INSTRUCTIONS TO FOLLOW — What follows is a listing; give it again exactly, in its entirety.

SUPPLIED MATERIAL —

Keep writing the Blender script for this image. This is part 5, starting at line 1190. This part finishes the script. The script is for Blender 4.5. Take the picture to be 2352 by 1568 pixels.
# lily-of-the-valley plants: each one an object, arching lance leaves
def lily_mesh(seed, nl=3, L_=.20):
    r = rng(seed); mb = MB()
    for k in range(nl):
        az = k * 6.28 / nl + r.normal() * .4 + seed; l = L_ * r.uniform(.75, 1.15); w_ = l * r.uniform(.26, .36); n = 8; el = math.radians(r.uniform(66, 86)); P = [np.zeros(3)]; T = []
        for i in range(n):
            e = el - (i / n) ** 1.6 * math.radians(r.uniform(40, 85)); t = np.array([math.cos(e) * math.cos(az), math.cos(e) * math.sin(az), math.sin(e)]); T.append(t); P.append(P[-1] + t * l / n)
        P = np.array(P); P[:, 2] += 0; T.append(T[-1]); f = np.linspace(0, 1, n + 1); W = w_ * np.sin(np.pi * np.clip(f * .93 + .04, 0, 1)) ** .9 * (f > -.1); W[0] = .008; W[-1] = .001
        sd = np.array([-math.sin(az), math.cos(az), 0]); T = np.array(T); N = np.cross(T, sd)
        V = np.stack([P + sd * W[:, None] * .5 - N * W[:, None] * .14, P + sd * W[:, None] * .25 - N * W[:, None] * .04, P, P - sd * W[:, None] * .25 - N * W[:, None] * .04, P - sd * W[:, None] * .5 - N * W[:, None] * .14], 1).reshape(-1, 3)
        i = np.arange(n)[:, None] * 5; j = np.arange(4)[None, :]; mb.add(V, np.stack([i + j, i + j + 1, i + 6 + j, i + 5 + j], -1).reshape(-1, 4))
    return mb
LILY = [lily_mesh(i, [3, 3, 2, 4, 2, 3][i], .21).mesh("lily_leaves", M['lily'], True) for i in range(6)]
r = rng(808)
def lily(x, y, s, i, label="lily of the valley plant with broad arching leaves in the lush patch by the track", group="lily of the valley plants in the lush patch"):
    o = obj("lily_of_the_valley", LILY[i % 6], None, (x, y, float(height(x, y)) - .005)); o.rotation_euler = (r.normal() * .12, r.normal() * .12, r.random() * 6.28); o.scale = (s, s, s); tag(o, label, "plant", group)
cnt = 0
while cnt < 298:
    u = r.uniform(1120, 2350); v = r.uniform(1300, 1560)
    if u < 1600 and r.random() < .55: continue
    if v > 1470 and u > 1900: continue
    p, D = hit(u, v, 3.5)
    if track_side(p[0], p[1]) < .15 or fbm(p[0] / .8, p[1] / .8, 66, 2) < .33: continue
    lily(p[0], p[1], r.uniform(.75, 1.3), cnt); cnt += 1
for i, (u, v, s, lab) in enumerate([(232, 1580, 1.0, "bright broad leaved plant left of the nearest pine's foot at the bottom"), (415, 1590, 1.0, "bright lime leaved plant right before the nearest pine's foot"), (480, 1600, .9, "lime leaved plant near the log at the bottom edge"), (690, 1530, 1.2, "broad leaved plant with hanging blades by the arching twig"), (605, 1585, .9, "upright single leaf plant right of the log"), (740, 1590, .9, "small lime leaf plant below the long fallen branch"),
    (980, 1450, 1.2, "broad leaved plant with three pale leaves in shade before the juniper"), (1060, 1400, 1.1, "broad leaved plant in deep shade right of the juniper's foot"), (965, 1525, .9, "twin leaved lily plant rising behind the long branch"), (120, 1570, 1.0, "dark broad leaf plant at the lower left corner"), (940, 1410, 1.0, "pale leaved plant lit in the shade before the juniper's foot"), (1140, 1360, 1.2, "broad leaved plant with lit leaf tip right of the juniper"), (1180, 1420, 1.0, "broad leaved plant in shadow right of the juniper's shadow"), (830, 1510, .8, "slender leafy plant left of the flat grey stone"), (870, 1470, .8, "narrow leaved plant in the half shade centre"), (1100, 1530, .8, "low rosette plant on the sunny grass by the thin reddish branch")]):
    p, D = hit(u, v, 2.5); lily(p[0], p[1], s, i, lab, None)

COMPLETED EXERCISE —
Keep writing the Blender script for this image. This is part 5, starting at line 1190. This part finishes the script. The script is for Blender 4.5. Take the picture to be 2352 by 1568 pixels.
# lily-of-the-valley plants: each one an object, arching lance leaves
def lily_mesh(seed, nl=3, L_=.20):
    r = rng(seed); mb = MB()
    for k in range(nl):
        az = k * 6.28 / nl + r.normal() * .4 + seed; l = L_ * r.uniform(.75, 1.15); w_ = l * r.uniform(.26, .36); n = 8; el = math.radians(r.uniform(66, 86)); P = [np.zeros(3)]; T = []
        for i in range(n):
            e = el - (i / n) ** 1.6 * math.radians(r.uniform(40, 85)); t = np.array([math.cos(e) * math.cos(az), math.cos(e) * math.sin(az), math.sin(e)]); T.append(t); P.append(P[-1] + t * l / n)
        P = np.array(P); P[:, 2] += 0; T.append(T[-1]); f = np.linspace(0, 1, n + 1); W = w_ * np.sin(np.pi * np.clip(f * .93 + .04, 0, 1)) ** .9 * (f > -.1); W[0] = .008; W[-1] = .001
        sd = np.array([-math.sin(az), math.cos(az), 0]); T = np.array(T); N = np.cross(T, sd)
        V = np.stack([P + sd * W[:, None] * .5 - N * W[:, None] * .14, P + sd * W[:, None] * .25 - N * W[:, None] * .04, P, P - sd * W[:, None] * .25 - N * W[:, None] * .04, P - sd * W[:, None] * .5 - N * W[:, None] * .14], 1).reshape(-1, 3)
        i = np.arange(n)[:, None] * 5; j = np.arange(4)[None, :]; mb.add(V, np.stack([i + j, i + j + 1, i + 6 + j, i + 5 + j], -1).reshape(-1, 4))
    return mb
LILY = [lily_mesh(i, [3, 3, 2, 4, 2, 3][i], .21).mesh("lily_leaves", M['lily'], True) for i in range(6)]
r = rng(808)
def lily(x, y, s, i, label="lily of the valley plant with broad arching leaves in the lush patch by the track", group="lily of the valley plants in the lush patch"):
    o = obj("lily_of_the_valley", LILY[i % 6], None, (x, y, float(height(x, y)) - .005)); o.rotation_euler = (r.normal() * .12, r.normal() * .12, r.random() * 6.28); o.scale = (s, s, s); tag(o, label, "plant", group)
cnt = 0
while cnt < 298:
    u = r.uniform(1120, 2350); v = r.uniform(1300, 1560)
    if u < 1600 and r.random() < .55: continue
    if v > 1470 and u > 1900: continue
    p, D = hit(u, v, 3.5)
    if track_side(p[0], p[1]) < .15 or fbm(p[0] / .8, p[1] / .8, 66, 2) < .33: continue
    lily(p[0], p[1], r.uniform(.75, 1.3), cnt); cnt += 1
for i, (u, v, s, lab) in enumerate([(232, 1580, 1.0, "bright broad leaved plant left of the nearest pine's foot at the bottom"), (415, 1590, 1.0, "bright lime leaved plant right before the nearest pine's foot"), (480, 1600, .9, "lime leaved plant near the log at the bottom edge"), (690, 1530, 1.2, "broad leaved plant with hanging blades by the arching twig"), (605, 1585, .9, "upright single leaf plant right of the log"), (740, 1590, .9, "small lime leaf plant below the long fallen branch"),
    (980, 1450, 1.2, "broad leaved plant with three pale leaves in shade before the juniper"), (1060, 1400, 1.1, "broad leaved plant in deep shade right of the juniper's foot"), (965, 1525, .9, "twin leaved lily plant rising behind the long branch"), (120, 1570, 1.0, "dark broad leaf plant at the lower left corner"), (940, 1410, 1.0, "pale leaved plant lit in the shade before the juniper's foot"), (1140, 1360, 1.2, "broad leaved plant with lit leaf tip right of the juniper"), (1180, 1420, 1.0, "broad leaved plant in shadow right of the juniper's shadow"), (830, 1510, .8, "slender leafy plant left of the flat grey stone"), (870, 1470, .8, "narrow leaved plant in the half shade centre"), (1100, 1530, .8, "low rosette plant on the sunny grass by the thin reddish branch")]):
    p, D = hit(u, v, 2.5); lily(p[0], p[1], s, i, lab, None)